━━━━━ Records provided ━━━━━

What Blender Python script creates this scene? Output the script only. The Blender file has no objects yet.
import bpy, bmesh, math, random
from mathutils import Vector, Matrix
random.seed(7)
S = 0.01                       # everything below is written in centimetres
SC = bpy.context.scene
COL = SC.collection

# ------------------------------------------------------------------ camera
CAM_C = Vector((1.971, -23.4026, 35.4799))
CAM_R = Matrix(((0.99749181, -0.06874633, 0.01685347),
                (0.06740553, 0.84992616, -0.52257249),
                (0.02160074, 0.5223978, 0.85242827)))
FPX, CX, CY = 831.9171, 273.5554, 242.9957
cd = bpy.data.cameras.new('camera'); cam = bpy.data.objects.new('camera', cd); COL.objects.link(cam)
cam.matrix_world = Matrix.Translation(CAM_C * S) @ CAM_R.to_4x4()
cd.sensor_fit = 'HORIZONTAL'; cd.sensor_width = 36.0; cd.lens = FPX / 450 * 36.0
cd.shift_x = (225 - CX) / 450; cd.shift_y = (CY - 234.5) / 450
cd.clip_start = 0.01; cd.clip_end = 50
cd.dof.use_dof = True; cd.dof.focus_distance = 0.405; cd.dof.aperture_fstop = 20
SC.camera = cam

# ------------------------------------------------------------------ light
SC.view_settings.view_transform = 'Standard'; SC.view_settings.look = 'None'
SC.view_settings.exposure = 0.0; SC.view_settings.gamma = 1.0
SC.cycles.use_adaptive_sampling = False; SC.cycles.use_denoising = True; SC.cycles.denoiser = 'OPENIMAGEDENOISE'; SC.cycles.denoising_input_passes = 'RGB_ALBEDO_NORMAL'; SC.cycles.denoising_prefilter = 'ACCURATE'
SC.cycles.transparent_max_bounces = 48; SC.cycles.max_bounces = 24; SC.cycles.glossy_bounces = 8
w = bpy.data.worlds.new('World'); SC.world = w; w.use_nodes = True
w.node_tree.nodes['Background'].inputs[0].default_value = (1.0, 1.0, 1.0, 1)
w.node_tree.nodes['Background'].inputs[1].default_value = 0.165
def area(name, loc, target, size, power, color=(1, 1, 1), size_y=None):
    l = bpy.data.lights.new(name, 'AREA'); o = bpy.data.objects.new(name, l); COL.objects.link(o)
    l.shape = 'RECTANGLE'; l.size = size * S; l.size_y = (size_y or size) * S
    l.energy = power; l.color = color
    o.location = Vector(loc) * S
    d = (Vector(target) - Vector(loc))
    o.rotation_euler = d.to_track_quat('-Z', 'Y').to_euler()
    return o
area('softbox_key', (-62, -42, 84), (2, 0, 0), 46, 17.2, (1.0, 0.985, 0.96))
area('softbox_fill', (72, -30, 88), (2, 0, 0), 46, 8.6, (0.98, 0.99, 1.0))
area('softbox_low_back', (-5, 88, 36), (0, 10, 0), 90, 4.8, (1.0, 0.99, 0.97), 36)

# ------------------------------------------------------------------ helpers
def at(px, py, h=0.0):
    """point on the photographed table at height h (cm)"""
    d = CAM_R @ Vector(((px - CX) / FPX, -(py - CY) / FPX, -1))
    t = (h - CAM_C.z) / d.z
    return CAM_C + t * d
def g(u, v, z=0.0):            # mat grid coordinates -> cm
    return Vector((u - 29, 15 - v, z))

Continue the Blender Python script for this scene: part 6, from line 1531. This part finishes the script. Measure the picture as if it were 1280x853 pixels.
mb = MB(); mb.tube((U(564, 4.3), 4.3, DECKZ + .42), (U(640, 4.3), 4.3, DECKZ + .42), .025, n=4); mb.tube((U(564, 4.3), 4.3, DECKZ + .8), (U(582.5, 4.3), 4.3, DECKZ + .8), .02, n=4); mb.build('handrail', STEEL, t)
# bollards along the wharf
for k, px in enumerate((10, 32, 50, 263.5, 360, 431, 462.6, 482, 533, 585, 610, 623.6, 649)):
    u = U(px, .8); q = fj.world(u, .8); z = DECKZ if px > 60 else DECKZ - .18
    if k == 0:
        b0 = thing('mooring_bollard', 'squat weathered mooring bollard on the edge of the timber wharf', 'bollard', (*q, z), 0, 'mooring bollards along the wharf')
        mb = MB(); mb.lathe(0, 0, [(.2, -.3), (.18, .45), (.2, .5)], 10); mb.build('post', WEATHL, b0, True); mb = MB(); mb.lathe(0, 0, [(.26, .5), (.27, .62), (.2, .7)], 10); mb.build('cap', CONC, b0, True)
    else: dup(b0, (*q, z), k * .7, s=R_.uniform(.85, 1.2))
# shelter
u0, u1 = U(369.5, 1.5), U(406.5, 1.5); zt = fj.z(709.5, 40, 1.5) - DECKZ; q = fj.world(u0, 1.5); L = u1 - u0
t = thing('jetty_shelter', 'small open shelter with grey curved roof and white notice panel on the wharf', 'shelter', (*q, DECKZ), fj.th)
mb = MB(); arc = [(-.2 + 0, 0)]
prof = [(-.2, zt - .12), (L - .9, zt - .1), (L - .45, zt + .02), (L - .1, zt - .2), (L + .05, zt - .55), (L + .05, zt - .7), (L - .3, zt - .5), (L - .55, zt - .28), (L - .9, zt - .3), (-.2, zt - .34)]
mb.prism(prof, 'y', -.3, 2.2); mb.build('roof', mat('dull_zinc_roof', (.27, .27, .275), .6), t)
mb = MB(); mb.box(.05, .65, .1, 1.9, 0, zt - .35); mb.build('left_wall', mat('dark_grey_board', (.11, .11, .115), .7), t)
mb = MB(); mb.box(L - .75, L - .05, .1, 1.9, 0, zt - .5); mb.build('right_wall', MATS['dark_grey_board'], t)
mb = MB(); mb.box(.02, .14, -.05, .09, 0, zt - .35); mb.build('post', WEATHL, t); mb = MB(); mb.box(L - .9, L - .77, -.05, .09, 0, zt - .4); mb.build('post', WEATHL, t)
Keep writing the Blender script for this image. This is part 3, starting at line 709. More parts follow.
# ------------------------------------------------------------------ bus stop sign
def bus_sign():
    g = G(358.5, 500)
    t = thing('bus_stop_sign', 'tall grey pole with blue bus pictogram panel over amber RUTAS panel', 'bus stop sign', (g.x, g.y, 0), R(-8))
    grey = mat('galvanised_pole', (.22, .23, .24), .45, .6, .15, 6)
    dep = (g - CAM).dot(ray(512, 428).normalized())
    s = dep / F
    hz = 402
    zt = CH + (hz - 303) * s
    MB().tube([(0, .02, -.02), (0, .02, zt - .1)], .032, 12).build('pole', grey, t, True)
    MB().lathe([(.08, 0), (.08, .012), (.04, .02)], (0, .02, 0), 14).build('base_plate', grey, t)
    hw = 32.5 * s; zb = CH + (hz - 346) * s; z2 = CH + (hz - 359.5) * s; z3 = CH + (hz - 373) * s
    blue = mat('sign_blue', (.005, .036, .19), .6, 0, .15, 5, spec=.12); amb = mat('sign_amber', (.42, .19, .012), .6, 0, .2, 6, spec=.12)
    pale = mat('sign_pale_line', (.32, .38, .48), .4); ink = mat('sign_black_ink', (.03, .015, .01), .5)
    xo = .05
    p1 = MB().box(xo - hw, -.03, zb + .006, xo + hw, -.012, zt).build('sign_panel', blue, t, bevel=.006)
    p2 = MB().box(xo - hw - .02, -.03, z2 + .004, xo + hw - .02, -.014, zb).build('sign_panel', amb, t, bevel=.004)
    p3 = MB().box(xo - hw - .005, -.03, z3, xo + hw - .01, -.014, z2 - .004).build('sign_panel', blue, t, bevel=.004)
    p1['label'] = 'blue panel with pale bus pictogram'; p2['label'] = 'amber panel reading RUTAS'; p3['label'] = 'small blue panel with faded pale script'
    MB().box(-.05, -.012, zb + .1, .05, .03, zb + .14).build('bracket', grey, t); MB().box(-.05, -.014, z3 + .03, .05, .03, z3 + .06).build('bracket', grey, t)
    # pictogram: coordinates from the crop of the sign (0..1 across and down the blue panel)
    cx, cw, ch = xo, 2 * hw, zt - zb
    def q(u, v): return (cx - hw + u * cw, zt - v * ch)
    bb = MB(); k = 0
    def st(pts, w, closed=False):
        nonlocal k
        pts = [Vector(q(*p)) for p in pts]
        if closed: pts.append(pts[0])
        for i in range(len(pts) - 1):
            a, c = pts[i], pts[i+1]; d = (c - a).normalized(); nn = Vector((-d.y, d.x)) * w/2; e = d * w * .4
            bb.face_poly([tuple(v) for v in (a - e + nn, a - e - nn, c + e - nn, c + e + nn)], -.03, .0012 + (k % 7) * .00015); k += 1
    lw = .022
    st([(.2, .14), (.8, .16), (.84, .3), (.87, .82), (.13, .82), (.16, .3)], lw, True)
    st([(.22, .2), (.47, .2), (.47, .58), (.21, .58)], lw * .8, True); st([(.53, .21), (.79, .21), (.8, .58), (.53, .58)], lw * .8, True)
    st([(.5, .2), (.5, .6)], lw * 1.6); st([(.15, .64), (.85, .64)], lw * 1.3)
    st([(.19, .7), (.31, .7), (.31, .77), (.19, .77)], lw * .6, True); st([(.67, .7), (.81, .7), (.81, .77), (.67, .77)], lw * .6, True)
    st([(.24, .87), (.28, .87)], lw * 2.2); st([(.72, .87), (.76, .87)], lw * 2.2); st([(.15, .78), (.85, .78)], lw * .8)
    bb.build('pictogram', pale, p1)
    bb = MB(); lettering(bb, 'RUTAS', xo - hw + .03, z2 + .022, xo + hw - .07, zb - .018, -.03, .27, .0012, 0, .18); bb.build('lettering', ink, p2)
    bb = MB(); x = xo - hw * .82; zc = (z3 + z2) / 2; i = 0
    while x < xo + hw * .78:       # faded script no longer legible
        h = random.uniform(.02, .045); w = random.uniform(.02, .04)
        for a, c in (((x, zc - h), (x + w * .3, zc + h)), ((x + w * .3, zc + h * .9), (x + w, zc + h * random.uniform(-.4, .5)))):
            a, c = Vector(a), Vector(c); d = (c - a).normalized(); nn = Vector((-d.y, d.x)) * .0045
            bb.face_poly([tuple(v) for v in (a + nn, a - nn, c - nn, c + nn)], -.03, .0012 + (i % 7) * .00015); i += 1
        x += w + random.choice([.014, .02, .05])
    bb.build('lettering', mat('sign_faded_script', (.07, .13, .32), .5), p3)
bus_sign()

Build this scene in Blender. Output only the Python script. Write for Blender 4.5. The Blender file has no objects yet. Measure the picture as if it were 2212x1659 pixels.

━━━━━

__Given exercise__. Read through the entries and copy every line that includes "only".

__Output below__.
What Blender Python script creates this scene? Output the script only. The Blender file has no objects yet.
Build this scene in Blender. Output only the Python script. Write for Blender 4.5. The Blender file has no objects yet. Measure the picture as if it were 2212x1659 pixels.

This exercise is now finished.